Wall Street will pay close attention to the way OPEC addresses the recent slump in oil prices, as weaker economic growth and a strengthening U.S. dollar tradtionally create headwinds for oil prices. To keep already-low oil prices from sinking even further, OPEC may be forced into its first production pullback since 2009.

After topping $115 a barrel in June, Brent crude, a benchmark for global oil, has declined 32 percent and now hovers around $78 a barrel. Experts expect OPEC to announce a small decrease in production levels at its meeting in Vienna, Austria on Thursday. The group, whose 12 member countries supply 40 percent of the world's oil, forecasts crude will fall to 29.2 million barrels per day in 2015 as a result of strong non-OPEC supply growth, according to the organization's market projections.

While OPEC's member countries produce about 40 percent of the world's crude oil, OPEC's oil exports represent about 60 percent of the total petroleum traded internationally, and therefore have great influence over international oil prices.

"We expect OPEC to announce at most a modest reduction to current production on Nov. 27," Goldman Sachs analysts Damien Courvalin and Anamaria Pieschacon said in a research note. But the analysts warned that the pullback can only be achieved by reducing output slowly.

"Any large cut that would lead to a large price rally would be self-negating, as it would enable U.S. producers to [capitalize on anticipated] 2015 production and sustain elevated production growth," said Courvalin and Pieschacon. 

In its last meeting in June, the OPEC Secretary General indicated that oil prices around $95 to $110 per barrel represented a fair range. But given the drop in oil prices since then, OPEC is under increasing pressure to cut production to prevent further price drops. Earlier this month, OPEC published its World Oil Outlook and cut forecasts for the amount of oil it needs to supply through 2035. Together with a strengthening U.S. dollar and lower economic growth forecasts, analysts from Deutsche Bank expect that OPEC will be compelled to take action.

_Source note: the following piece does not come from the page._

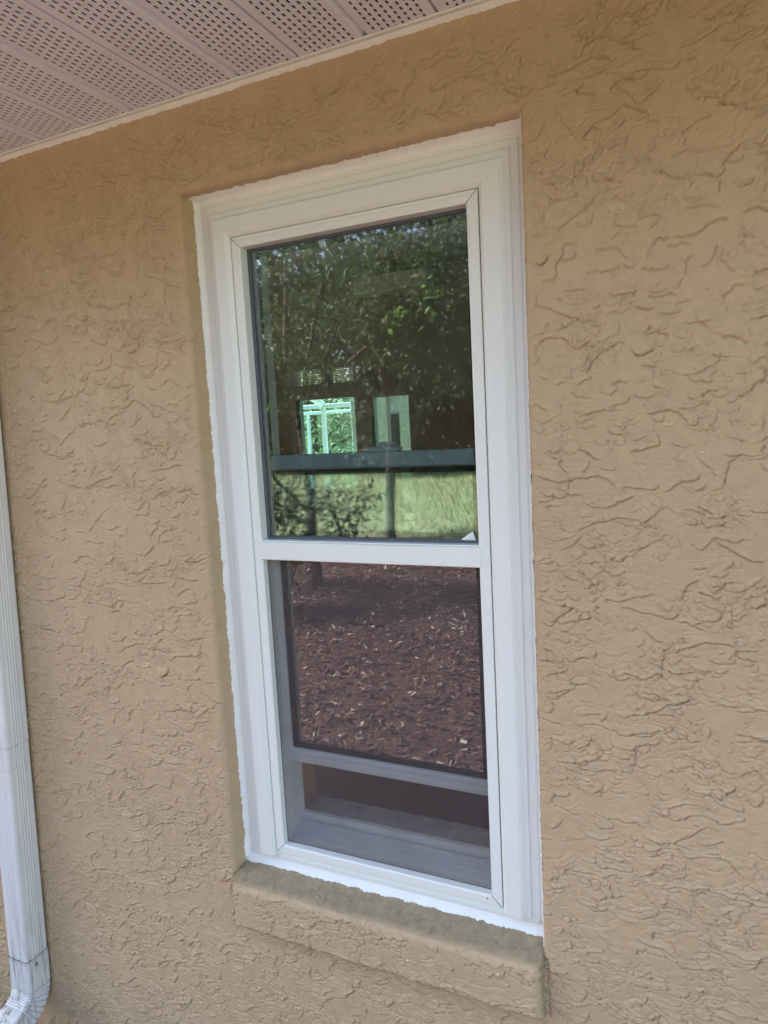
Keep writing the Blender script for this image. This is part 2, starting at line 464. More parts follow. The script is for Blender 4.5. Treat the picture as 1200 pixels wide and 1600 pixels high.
def facing(g0, g1):
    """how far the edge of a plate faces down and right there"""
    L_ = np.maximum(np.sqrt(g0 * g0 + g1 * g1), 1e-6)
    return sstep(-0.25, 0.55, (-0.45 * g0 + 0.85 * g1) / L_)
def edge_dist(n, t):
    g0, g1 = np.gradient(n, STEP)
    return (n - t) / np.maximum(np.sqrt(g0 * g0 + g1 * g1), 6.0), facing(g0, g1)
def hsh(ix, iy, k):
    h = (ix * 374761393 + iy * 668265263 + k * 974634777) & 0xffffffff
    h = ((h ^ (h >> 13)) * 1274126177) & 0xffffffff
    return ((h ^ (h >> 16)) & 0xffff) / 65536.0
def dabs(x, z, cell, r0, r1, prob, seed, ax=1.0):
    """union of round dabs of mortar: signed distance in metres; their outline is scalloped"""
    u = x / (cell * ax); v = z / cell
    iu = np.floor(u).astype(np.int64); iv = np.floor(v).astype(np.int64)
    best = np.full(x.shape, -1.0)
    for du in (-1, 0, 1):
        for dv in (-1, 0, 1):
            cu = iu + du; cv = iv + dv
            px = cu + hsh(cu, cv, seed); pz = cv + hsh(cu, cv, seed + 1)
            r = r0 + (r1 - r0) * hsh(cu, cv, seed + 2) ** 1.5
            e = hsh(cu, cv, seed + 3) < prob
            d = r - np.sqrt(((u - px) * cell) ** 2 + ((v - pz) * cell) ** 2)
            best = np.maximum(best, np.where(e, d, -1.0))
    g0, g1 = np.gradient(best, STEP)
    return best, facing(g0, g1)
def relief(X, Z):
    f1 = vnoise(X / 0.009, Z / 0.009, 15); f2 = vnoise(X / 0.009, Z / 0.009, 16); f3 = vnoise(X / 0.0045, Z / 0.0045, 17)
    lx = 0.014 * fbm(X / 0.07, Z / 0.07, 11, 2); lz = 0.010 * fbm(X / 0.07, Z / 0.07, 12, 2)
    wx = X + lx + 0.0020 * f1 + 0.0007 * f3
    wz = Z + lz + 0.0020 * f2 + 0.0007 * f3
    h = np.zeros_like(X)
    dens = fbm(X / 0.16, Z / 0.11, 201, 3)            # busy patches and quiet, flat ones
    busy = sstep(-0.25, 0.12, dens)
    # long trowelled plates: a crisp torn edge facing down, the other side feathered out flat
    for (sx, sz, t, amp, seed) in ((0.085, 0.038, 0.04, 0.0025, 21), (0.060, 0.050, 0.18, 0.0022, 51), (0.050, 0.024, 0.12, 0.0022, 31)):
        n = fbm(wx / sx, wz / sz, seed, 2, 0.30)
        d, o = edge_dist(n, t)
        m = sstep(-0.10, 0.08, fbm(X / 0.075 + 3, Z / 0.060, seed + 3, 3)) * (0.30 + 0.75 * o)
        h += amp * m * (np.clip(d / 0.0016, 0, 1) * (0.10 + 0.65 * np.exp(-np.maximum(d, 0) / 0.020)) - 1.35 * np.exp(-((d + 0.0007) / 0.0011) ** 2))
    # dabs in three sizes
    for (cell, r0, r1, prob, ax, amp, seed, c0, c1, base) in ((0.034, 0.008, 0.024, 0.55, 1.5, 0.0024, 301, -0.16, 0.00, 0.50), (0.0150, 0.004, 0.0098, 0.50, 1.25, 0.0023, 311, -0.10, 0.08, 0.60), (0.0210, 0.004, 0.0120, 0.45, 1.4, 0.0023, 331, -0.12, 0.04, 0.60), (0.0078, 0.0018, 0.0036, 0.42, 1.1, 0.0018, 321, -0.15, 0.10, 0.65)):
        k = 1.0 if cell > 0.01 else 0.5
        d, o = dabs(X + lx + k * (0.0024 * f1 + 0.0008 * f3), Z + lz + k * (0.0024 * f2 + 0.0008 * f3), cell, r0, r1, prob, seed, ax)
        m = sstep(c0, c1, fbm(X / 0.07 + seed, Z / 0.055, seed + 5, 3)) * (base + (1 - base) * o) * (0.12 + 0.80 * busy)
        h += amp * m * (np.clip(d / 0.0016, 0, 1) * (0.12 + 0.43 * np.exp(-np.maximum(d, 0) / 0.012)) - 1.10 * np.exp(-((d + 0.0006) / 0.00105) ** 2))
    # pinholes
    n = vnoise(X / 0.0065, Z / 0.0065, 81)
    m = sstep(0.05, 0.4, fbm(X / 0.09, Z / 0.07, 83, 2))
    h -= 0.0018 * m * np.clip((n - 0.60) * 8, 0, 1)
    # broad unevenness
    h += 0.0012 * fbm(X / 0.28, Z / 0.22, 91, 3) + 0.00010 * fbm(X / 0.012, Z / 0.010, 95, 3)
    return h
Hh = relief(X, Z)
# smoother, brushed strip under the soffit and around the opening
s = np.minimum(np.minimum(X - HX0, HX1 - X), np.minimum(Z - HZ0, HZ1 - Z))
side_l = (X - HX0 <= s + 1e-9); side_r = (HX1 - X <= s + 1e-9) & ~side_l
side_t = (HZ1 - Z <= s + 1e-9) & ~side_l & ~side_r; side_b = ~(side_l | side_r | side_t)
amp = 0.34 + 0.66 * sstep(0.0, 0.028, -s + 0.010 * fbm(X / 0.03, Z / 0.03, 101, 2))
amp *= 0.30 + 0.70 * sstep(0.0, 0.06, 1.53 - Z + 0.02 * fbm(X / 0.06, Z / 0.06, 103, 2))
low = sstep(0.0, 0.05, (HZ0 - Z))
amp = np.where(side_b, 0.40 + 0.60 * sstep(0.0, 0.012, -s), amp)
fine = 0.0005 * fbm(X / 0.02, Z / 0.02, 105, 3)
Hh = Hh * amp * 0.93 + fine
# the sill: a raised stucco band below the opening, rounded at its edges
SX0, SX1, SZB = 0.004, 0.664, -0.124
wob = 0.004 * fbm(X / 0.09, Z / 0.09, 107, 2)
def boxd(x, z):
    return np.minimum(np.minimum(x - SX0, SX1 - x), z - SZB)
bd = boxd(X + wob * 0.6, Z + wob)
r_ = 0.016
t_ = np.clip(bd / r_, 0, 1)
band = 0.029 * np.sqrt(np.clip(1 - (1 - t_) ** 2, 0, 1))
band = np.where(s > 0, np.where(side_b, 0.029, 0), np.where(side_b, band, 0))
groove = -0.003 * np.exp(-((bd + 0.003) / 0.004) ** 2)
Hh = Hh + np.where((Z < HZ0 + 0.01) & (s < 0), groove, 0)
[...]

“The uncertainty is whether OPEC can coordinate agreement in time or whether it will only sanction production cuts early in the new year,” Deutsche Bank strategists Michael Lewis and Michael Hsueh said in a research note. A quota reduction of 1 million barrels per day would be necessary to restore confidence to the market and help stabilize oil prices, Deutsche Bank analysts said. “According to our estimates of individual country quotas, Saudi Arabia would be liable to the largest production cut followed by Kuwait and the UAE, while Iran and Libya would be insulated from any reduction,” Lewis and Hsueh said.

The price of oil has steadily been on the decline since June. Brent crude dipped below $80 a barrel for the first time in four years on Nov. 13, while West Texas Intermediate crude, a benchmark in U.S. oil pricing, fell below $80 on Oct. 27, its lowest since June 2012. Since then, the price of U.S. oil has continued to decline and hit a low of $73.25 per barrel on the New York Mercantile Exchange (NYMEX) on Nov. 14, the lowest level since September 2010.  

If OPEC doesn’t agree to cut output, some analysts see oil falling beyond its Nov. 14 low to $60. However, others expect oil to rally around $80 a barrel.

"I don’t expect to see a major production cut from OPEC. I expect to see oil rally back around $80, and I even think it could get as high as $82 a barrel," Jeff Grossman, president of BRG Brokerage Inc., said from the NYMEX floor Tuesday. “I’m the contrarian. I think this market has seen the lows in the near term, and I don’t think it’s going that much lower. You’ll see oil rally to $80 a barrel before you see it hit $70.”

Some fear how much OPEC could fracture, but at these lows, alternative fuel sources such as shale oil will suddenly become much less economically feasible at current levels, Grossman said. “Now they’ll scale back on exploration, and that isn’t added to the equation.”

One important factor driving the price of oil in the near term: Weather. “If there’s extremely cold weather in the Northeast, you’ll see big drawdowns [of supply] in heating oil, and if there’s extreme weather in the Midwest, you’ll see big drawdowns in natural gas," Grossman said. 

Ahead of Thursday’s meeting, Brent crude for January delivery edged up 0.04 percent on Wednesday, to $78.36 a barrel. Meanwhile, West Texas Intermediate crude oil futures for January delivery lost over 2 percent on Tuesday to close at $74.09 a barrel.

“If a quota reduction cannot be agreed upon by this week, then in the absence of any fresh supply disruptions, we believe some corrective action by OPEC will be essential in the early part of next year,” Lewis and Hsueh said.